--- Aim of the exercise ---
Retype word for word the first line of the listing and each line after it up to the line with "C = scene.collection", with the pictures taken out.

--- Record excerpts ---

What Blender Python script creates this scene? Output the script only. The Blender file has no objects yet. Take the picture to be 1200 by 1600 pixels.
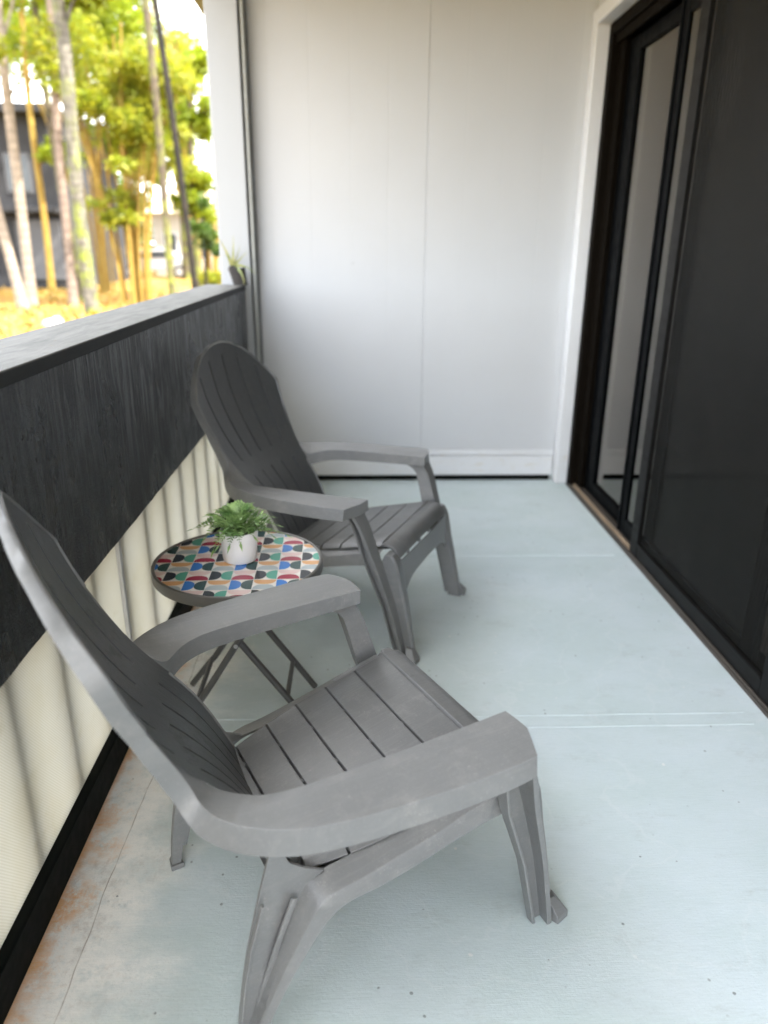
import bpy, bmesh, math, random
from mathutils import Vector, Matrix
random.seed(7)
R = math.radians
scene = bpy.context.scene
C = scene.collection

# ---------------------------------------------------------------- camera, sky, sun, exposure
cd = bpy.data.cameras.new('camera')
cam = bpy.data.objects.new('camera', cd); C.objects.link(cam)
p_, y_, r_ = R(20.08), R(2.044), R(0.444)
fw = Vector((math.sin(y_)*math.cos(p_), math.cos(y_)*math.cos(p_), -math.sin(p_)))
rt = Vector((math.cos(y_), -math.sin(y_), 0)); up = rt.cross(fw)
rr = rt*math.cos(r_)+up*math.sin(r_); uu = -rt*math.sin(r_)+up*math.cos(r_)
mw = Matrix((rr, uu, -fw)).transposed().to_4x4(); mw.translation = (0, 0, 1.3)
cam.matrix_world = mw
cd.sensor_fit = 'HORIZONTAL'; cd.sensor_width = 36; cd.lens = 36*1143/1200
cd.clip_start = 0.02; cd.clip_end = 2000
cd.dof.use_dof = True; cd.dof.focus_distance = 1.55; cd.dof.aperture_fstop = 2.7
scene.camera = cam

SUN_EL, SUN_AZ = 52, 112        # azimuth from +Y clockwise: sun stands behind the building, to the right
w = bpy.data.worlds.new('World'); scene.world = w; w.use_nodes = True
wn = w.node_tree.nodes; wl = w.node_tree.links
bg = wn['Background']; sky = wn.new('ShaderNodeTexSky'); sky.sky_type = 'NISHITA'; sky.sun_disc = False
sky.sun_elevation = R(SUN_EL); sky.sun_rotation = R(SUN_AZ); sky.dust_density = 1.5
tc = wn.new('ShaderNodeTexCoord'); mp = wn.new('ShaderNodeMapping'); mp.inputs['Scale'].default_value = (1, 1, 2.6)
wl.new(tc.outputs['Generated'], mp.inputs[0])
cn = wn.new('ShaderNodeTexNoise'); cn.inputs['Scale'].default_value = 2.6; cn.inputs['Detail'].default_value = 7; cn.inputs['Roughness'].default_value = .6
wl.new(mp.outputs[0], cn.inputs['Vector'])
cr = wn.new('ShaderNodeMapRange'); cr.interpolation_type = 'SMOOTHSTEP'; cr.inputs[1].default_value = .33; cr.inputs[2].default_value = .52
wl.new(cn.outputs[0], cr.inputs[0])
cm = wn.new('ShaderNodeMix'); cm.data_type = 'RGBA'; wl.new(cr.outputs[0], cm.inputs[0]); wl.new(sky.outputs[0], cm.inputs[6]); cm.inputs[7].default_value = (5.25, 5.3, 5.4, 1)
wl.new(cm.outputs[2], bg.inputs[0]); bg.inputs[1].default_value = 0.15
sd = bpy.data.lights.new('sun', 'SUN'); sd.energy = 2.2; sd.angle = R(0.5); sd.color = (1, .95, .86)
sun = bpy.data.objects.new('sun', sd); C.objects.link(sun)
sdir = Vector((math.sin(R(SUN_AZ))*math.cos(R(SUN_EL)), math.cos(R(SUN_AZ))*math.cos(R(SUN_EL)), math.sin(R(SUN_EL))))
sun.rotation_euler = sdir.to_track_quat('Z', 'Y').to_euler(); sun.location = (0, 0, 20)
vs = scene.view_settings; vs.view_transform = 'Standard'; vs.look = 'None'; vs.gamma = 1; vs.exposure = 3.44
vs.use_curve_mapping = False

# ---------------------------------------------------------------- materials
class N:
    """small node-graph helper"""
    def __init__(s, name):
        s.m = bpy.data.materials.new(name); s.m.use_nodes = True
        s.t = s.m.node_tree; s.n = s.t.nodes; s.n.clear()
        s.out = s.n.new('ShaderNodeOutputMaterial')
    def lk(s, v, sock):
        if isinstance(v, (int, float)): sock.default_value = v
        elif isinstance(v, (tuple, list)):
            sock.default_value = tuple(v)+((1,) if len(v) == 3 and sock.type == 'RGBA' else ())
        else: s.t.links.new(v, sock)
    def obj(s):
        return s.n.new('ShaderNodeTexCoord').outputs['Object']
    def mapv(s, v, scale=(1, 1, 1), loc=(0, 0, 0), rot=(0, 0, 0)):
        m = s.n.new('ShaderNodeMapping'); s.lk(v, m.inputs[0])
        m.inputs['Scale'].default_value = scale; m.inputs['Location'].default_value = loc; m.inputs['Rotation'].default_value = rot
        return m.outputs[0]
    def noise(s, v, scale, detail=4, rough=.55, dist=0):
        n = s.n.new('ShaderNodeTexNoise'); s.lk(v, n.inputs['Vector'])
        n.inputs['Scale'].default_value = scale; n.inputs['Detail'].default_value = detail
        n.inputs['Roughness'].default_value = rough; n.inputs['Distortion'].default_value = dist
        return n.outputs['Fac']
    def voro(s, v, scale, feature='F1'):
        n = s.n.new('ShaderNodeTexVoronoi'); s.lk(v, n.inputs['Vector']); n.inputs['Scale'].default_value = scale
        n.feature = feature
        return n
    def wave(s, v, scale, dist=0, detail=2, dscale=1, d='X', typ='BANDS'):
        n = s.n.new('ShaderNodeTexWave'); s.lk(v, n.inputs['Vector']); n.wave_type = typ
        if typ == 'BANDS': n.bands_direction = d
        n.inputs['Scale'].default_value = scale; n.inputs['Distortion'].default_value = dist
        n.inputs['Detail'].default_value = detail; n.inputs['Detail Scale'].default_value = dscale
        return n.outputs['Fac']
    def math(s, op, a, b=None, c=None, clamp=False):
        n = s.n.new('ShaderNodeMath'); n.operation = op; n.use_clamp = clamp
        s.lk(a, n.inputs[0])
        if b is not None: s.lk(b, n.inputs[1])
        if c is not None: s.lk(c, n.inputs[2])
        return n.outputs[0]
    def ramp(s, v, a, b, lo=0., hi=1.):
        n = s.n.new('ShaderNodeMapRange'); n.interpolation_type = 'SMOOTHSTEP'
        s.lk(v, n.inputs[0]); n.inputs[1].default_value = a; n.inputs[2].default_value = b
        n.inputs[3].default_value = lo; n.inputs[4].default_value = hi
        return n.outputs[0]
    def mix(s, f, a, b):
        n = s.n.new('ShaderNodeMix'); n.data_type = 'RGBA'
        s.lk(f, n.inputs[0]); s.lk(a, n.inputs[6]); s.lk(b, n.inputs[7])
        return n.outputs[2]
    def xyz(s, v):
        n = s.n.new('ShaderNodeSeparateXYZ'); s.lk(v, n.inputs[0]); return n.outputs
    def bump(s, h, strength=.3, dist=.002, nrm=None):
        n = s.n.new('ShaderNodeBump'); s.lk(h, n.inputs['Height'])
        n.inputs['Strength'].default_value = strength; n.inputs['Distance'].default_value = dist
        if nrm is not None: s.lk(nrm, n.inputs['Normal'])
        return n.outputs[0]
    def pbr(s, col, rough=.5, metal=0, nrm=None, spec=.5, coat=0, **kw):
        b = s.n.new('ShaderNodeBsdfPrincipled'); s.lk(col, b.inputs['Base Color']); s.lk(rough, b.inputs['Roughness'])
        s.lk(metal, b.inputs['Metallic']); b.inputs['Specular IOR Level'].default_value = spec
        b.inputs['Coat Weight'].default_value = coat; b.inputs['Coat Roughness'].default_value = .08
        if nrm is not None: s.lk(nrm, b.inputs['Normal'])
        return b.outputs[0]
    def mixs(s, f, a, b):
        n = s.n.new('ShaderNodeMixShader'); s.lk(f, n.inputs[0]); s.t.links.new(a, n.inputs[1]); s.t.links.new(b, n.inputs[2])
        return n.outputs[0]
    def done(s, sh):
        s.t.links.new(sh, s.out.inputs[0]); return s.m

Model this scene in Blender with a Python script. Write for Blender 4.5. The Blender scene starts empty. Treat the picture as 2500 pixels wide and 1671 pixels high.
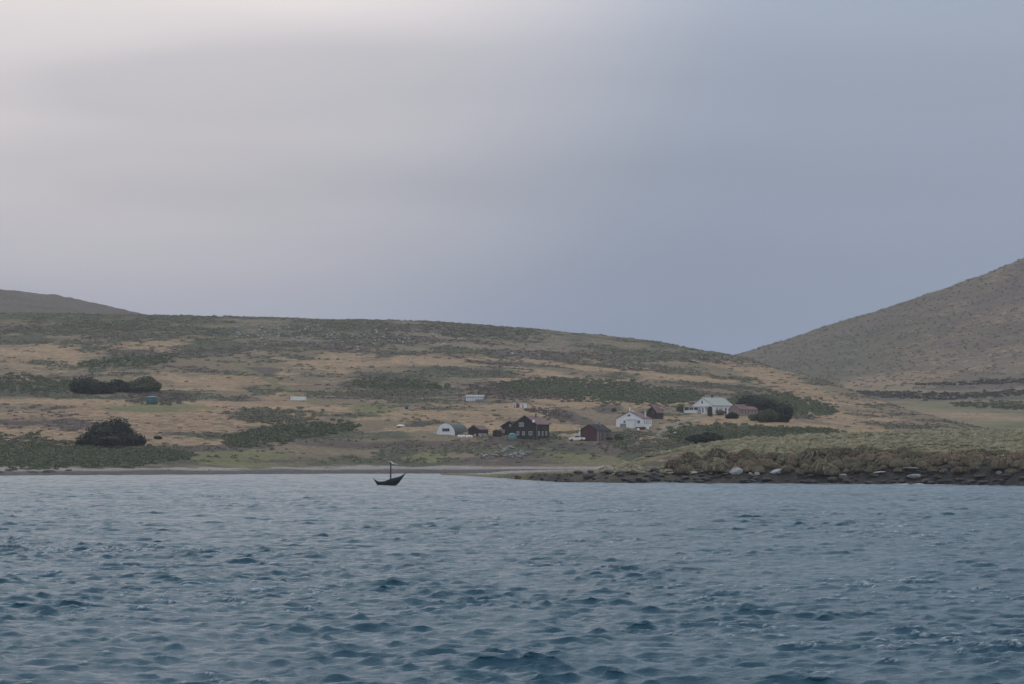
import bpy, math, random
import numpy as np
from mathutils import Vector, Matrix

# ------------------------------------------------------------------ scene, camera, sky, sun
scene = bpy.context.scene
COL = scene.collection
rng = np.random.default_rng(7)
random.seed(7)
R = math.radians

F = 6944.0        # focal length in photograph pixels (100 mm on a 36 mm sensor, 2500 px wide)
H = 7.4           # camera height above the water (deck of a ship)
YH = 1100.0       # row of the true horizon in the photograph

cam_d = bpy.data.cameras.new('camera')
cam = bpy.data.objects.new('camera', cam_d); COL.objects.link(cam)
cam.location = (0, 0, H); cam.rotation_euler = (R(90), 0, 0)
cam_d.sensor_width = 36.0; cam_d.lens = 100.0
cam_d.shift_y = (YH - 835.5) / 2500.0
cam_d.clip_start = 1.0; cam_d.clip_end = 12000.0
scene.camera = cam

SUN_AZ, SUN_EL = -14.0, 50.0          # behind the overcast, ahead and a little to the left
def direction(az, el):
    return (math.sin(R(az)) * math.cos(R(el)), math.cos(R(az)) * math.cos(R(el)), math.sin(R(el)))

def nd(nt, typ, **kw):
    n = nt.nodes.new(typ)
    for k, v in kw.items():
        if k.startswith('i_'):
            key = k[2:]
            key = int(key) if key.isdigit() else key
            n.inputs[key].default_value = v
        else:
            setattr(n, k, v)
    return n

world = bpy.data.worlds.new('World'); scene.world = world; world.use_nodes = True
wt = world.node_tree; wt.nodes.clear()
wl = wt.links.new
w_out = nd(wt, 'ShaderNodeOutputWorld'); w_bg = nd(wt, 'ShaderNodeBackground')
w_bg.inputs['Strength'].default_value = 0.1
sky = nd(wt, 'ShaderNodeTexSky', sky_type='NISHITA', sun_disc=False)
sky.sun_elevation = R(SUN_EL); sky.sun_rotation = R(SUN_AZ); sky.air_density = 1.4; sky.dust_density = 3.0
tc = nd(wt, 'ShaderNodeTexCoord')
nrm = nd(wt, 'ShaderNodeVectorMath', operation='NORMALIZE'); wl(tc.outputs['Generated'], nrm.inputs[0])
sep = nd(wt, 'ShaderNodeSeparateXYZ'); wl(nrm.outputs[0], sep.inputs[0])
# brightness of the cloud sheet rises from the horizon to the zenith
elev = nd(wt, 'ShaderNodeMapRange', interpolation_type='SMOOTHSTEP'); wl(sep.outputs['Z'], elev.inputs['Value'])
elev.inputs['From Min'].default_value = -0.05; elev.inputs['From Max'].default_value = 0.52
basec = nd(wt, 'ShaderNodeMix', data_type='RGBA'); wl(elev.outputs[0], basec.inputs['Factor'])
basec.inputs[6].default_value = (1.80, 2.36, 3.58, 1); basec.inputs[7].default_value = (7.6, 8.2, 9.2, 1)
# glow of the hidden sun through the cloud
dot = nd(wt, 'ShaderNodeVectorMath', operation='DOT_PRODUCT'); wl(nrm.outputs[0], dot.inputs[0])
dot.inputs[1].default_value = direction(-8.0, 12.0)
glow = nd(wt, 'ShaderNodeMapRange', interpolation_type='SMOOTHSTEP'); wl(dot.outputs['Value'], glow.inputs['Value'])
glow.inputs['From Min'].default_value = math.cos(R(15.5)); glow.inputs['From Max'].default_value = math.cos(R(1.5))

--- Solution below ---
What Blender Python script creates this scene? Output the script only. The Blender file has no objects yet. Take the picture to be 1200 by 1600 pixels.
import bpy, bmesh, math, random
from mathutils import Vector, Matrix
random.seed(7)
R = math.radians
scene = bpy.context.scene
C = scene.collection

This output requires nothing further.